◆ EXERCISE ◆
Extract every line that includes the string "part".

◆ RECORDED DATA ◆
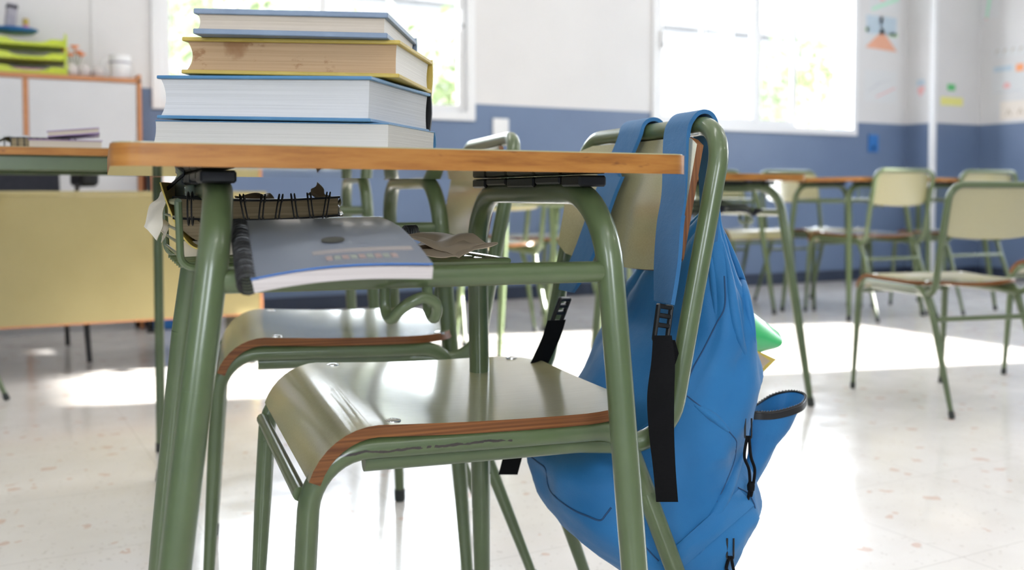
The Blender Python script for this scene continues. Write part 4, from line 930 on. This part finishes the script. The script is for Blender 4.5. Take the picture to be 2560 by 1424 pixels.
MB().lathe([(0, -0.002), (0.014, -0.002), (0.014, 0.001), (0, 0.001)], (0, -0.0125, h*0.25), 14, mtx=Matrix.Rotation(PI/2, 3, 'X')).build('socket_hole', 'black', t)
M['paper'] = mat('drawing_paper', (0.69, 0.695, 0.70), 0.7); M['pbl'] = mat('pale_blue_crayon', (0.50, 0.60, 0.68), 0.8); M['por'] = mat('orange_brown_crayon', (0.78, 0.40, 0.27), 0.8); M['pgr'] = mat('green_crayon', (0.35, 0.65, 0.25), 0.8)
M['pgr2'] = mat('green_card', (0.12, 0.52, 0.18), 0.6); M['pye'] = mat('yellow_card', (0.80, 0.76, 0.25), 0.6); M['ppk'] = mat('pink_crayon', (0.80, 0.45, 0.45), 0.8); M['ppe'] = mat('peach_paper', (0.82, 0.74, 0.66), 0.7); M['pgy'] = mat('pencil_grey', (0.60, 0.60, 0.63), 0.8); M['pmi'] = mat('mint_crayon', (0.48, 0.78, 0.60), 0.8)
def drawing(label, cat, px0, py0, px1, py1, shapes, paper='paper', plane='Y', val=None):
    t, w, h = wallbox('wall_drawing' if cat == 'drawing' else 'wall_card', label, cat, px0, py0, px1, py1, paper, 0.0015, None, plane, val)
    for k, (m, poly) in enumerate(shapes):
        mb = MB(); n = len(poly); vs = [((u-0.5)*w, -0.0022, v*h) for u, v in poly]+[((u-0.5)*w, -0.0016, v*h) for u, v in poly]
        mb.add(vs, [tuple(range(n)), tuple(range(n, 2*n))[::-1]]+[(i, i+n, (i+1) % n+n, (i+1) % n) for i in range(n)]); mb.build('drawn_shape', m, t, smooth=False)
    return t
def R4(a, b, c, d): return [(a, b), (c, b), (c, d), (a, d)]
drawing('child drawing of an orange-brown mountain with a small figure on top, right of the window', 'drawing', 2160, 42, 2246, 122, [('pbl', R4(0.06, 0.45, 0.94, 0.95)), ('por', [(0.03, 0.05), (0.97, 0.0), (0.62, 0.45), (0.5, 0.68), (0.42, 0.45)]), ('pgr', R4(0.04, 0.5, 0.14, 0.6)), ('pgr', R4(0.72, 0.42, 0.97, 0.52)), ('ppk', R4(0.44, 0.80, 0.54, 0.95)), ('bluepl', R4(0.455, 0.70, 0.53, 0.80))])
drawing('faint pencil drawing with a thin pink line, below the mountain drawing', 'drawing', 2160, 180, 2242, 252, [('pgy', [(0.1, 0.3), (0.55, 0.62), (0.54, 0.66), (0.1, 0.35)]), ('ppk', [(0.35, 0.12), (0.95, 0.45), (0.95, 0.5), (0.36, 0.17)]), ('pgy', [(0.3, 0.55), (0.8, 0.7), (0.8, 0.73), (0.3, 0.58)])])
drawing('drawing with a mint green diagonal stripe above the mountain drawing', 'drawing', 2172, -50, 2250, 28, [('pmi', [(0.1, 0.02), (0.98, 0.40), (0.98, 0.52), (0.1, 0.12)]), ('ppk', R4(0.35, 0.34, 0.5, 0.42)), ('pbl', R4(0.1, 0.5, 0.6, 0.9))])
drawing('small red and blue shield shaped card on the side of the corner column', 'card', 2288, 194, 2316, 246, [('ppk', [(0.2, 0.35), (0.5, 0.05), (0.85, 0.35), (0.85, 0.62), (0.3, 0.55)]), ('pbl', R4(0.15, 0.62, 0.85, 0.92)), ('pgy', R4(0.3, 0.70, 0.6, 0.78))], 'paper', 'X', CX0)
drawing('small green square card on the corner column', 'card', 2368, 211, 2388, 226, [], 'pgr2', 'Y', CY0)
drawing('yellow strip of card on the corner column under the green square', 'card', 2351, 245, 2407, 262, [], 'pye', 'Y', CY0)
drawing('child drawing with an orange sun and a pink figure on the right wall', 'drawing', 2480, 156, 2562, 236, [('pbl', R4(0.05, 0.78, 0.62, 0.96)), ('orangepl', R4(0.74, 0.72, 0.98, 0.98)), ('ppk', [(0.34, 0.22), (0.44, 0.16), (0.58, 0.2), (0.56, 0.34), (0.42, 0.38)]), ('pgy', R4(0.1, 0.02, 0.9, 0.06))], 'paper', 'X', WX)
drawing('peach coloured poster with looping pattern just above the blue paint on the right wall', 'drawing', 2500, 246, 2600, 300, [('kraft', [(0.15, 0.25), (0.22, 0.6), (0.3, 0.25), (0.28, 0.2), (0.22, 0.5), (0.17, 0.2)]), ('kraft', [(0.45, 0.25), (0.52, 0.6), (0.6, 0.25), (0.58, 0.2), (0.52, 0.5), (0.47, 0.2)])], 'ppe', 'X', WX)
drawing('drawing with a long green stem and pink tip high on the right wall', 'drawing', 2440, -40, 2500, 54, [('pmi', [(0.42, 0.05), (0.52, 0.05), (0.72, 0.95), (0.56, 0.95)]), ('ppk', R4(0.4, 0.0, 0.5, 0.06))], 'paper', 'X', WX)
drawing('paper strip with a row of small beige arches on the right wall', 'drawing', 2482, 112, 2565, 146, [('kraft', [(0.08+0.24*k, 0.1), (0.10+0.24*k, 0.75), (0.17+0.24*k, 0.9), (0.22+0.24*k, 0.6), (0.16+0.24*k, 0.74), (0.12+0.24*k, 0.6)]) for k in range(4)], 'paper', 'X', WX)

# ------------------------------------------------------------------ outside
tag(MB().box((-25, WY+WT, -0.25), (40, 60, -0.12)).build('ground_outside', 'pave', smooth=False), kind='structure')
def tree(label, x, y, hh, r, nl, seed, zb=0.0):
    rnd = random.Random(seed); t = thing('garden_tree', label, 'tree', (x, y, -0.12), 0, 'trees outside the windows')
    tr_ = MB().tube([(0, 0, 0), (0.04, 0.02, hh*0.4), (-0.03, 0.03, hh*0.8)], [0.11, 0.08, 0.05], 10)
    for k in range(6):
        a = rnd.random()*6.28; z = hh*(0.35+0.08*k); tr_.tube([(0, 0, z), (math.cos(a)*r*0.4, math.sin(a)*r*0.4, z+0.25*r), (math.cos(a)*r*0.75, math.sin(a)*r*0.75, z+0.4*r)], [0.035, 0.022, 0.008], 6)
    tr_.build('trunk', 'bark', t)
    mb = MB(); cl_ = [Vector((rnd.uniform(-1, 1)*r*0.75, rnd.uniform(-1, 1)*r*0.75, hh*0.45+rnd.random()*hh*0.6)) for _ in range(22)]
    for k in range(nl):
        c = cl_[k % 22]; p = c+Vector((rnd.gauss(0, 1), rnd.gauss(0, 1), rnd.gauss(0, 0.8)))*r*0.2
        n_ = Vector((rnd.uniform(-1, 1), rnd.uniform(-1, 1), rnd.uniform(-0.2, 1))).normalized(); a = n_.orthogonal().normalized(); b = n_.cross(a); L = rnd.uniform(0.06, 0.13)
        mb.add([p-a*L, p-b*L*0.4, p+a*L, p+b*L*0.4+n_*0.01], [(0, 1, 2, 3)])
    mb.build('foliage', 'terraleaf', t, smooth=False)
M['facade'] = plain_var('weathered_grey_render', (0.070, 0.070, 0.073), (0.095, 0.095, 0.095), 1.5, 0.8); M['brick2'] = plain_var('weathered_brick', (0.085, 0.06, 0.047), (0.12, 0.09, 0.07), 5, 0.8)
t = thing('neighbour_building', 'grey neighbouring building with shutters, outside behind both windows', 'building', (9, 17, -0.12))
mb = MB(); mb.box((-18, 0, 0), (22, 6, 4.3)); mb.build('wall_body', 'facade', t, smooth=False); MB().box((-18.1, -0.12, 4.3), (22.1, 6.1, 4.5), bev=0.02).build('parapet', 'facade', t, smooth=False)
for k in range(12):
    f_ = MB().box((-16+3.0*k, -0.06, 1.5), (-14.9+3.0*k, -0.001, 2.7)).build('window_surround', 'render', t, smooth=False); MB().box((-15.9+3.0*k, -0.075, 1.6), (-15.0+3.0*k, -0.0605, 2.6)).build('shutter', 'facade', f_, smooth=False)
tree('leafy tree outside behind the right half of the left window', 5.3, 12.0, 2.9, 1.2, 1500, 1)
tree('leafy tree outside behind the left half of the left window', 2.9, 13.5, 3.6, 1.2, 1100, 2)
tree('sparse tree outside behind the open right part of the right window', 13.0, 12.8, 3.4, 1.0, 900, 3)
t = thing('garden_wall', 'pinkish brick garden wall far outside the right window', 'wall', (17, 15, -0.12)); MB().box((-2.3, 0, 0), (5, 0.25, 3.3)).build('wall_body', 'brick2', t, smooth=False); MB().box((-2.4, -0.05, 3.3), (5.1, 0.3, 3.4), bev=0.01).build('coping', 'render', t)

bp_, fq = JK; o = MB().grid(crumple(fq, 16, 12, 0.03, 14, 5), 0.006).build('folded_jacket', 'darkcloth', None, off=bp_); o.location = bp_; tag(o, 'dark crumpled jacket lying in the basket of the desk right of the backpack', 'jacket')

◆ RESPONSE TO THIS EXERCISE ◆
The Blender Python script for this scene continues. Write part 4, from line 930 on. This part finishes the script. The script is for Blender 4.5. Take the picture to be 2560 by 1424 pixels.
tree('sparse tree outside behind the open right part of the right window', 13.0, 12.8, 3.4, 1.0, 900, 3)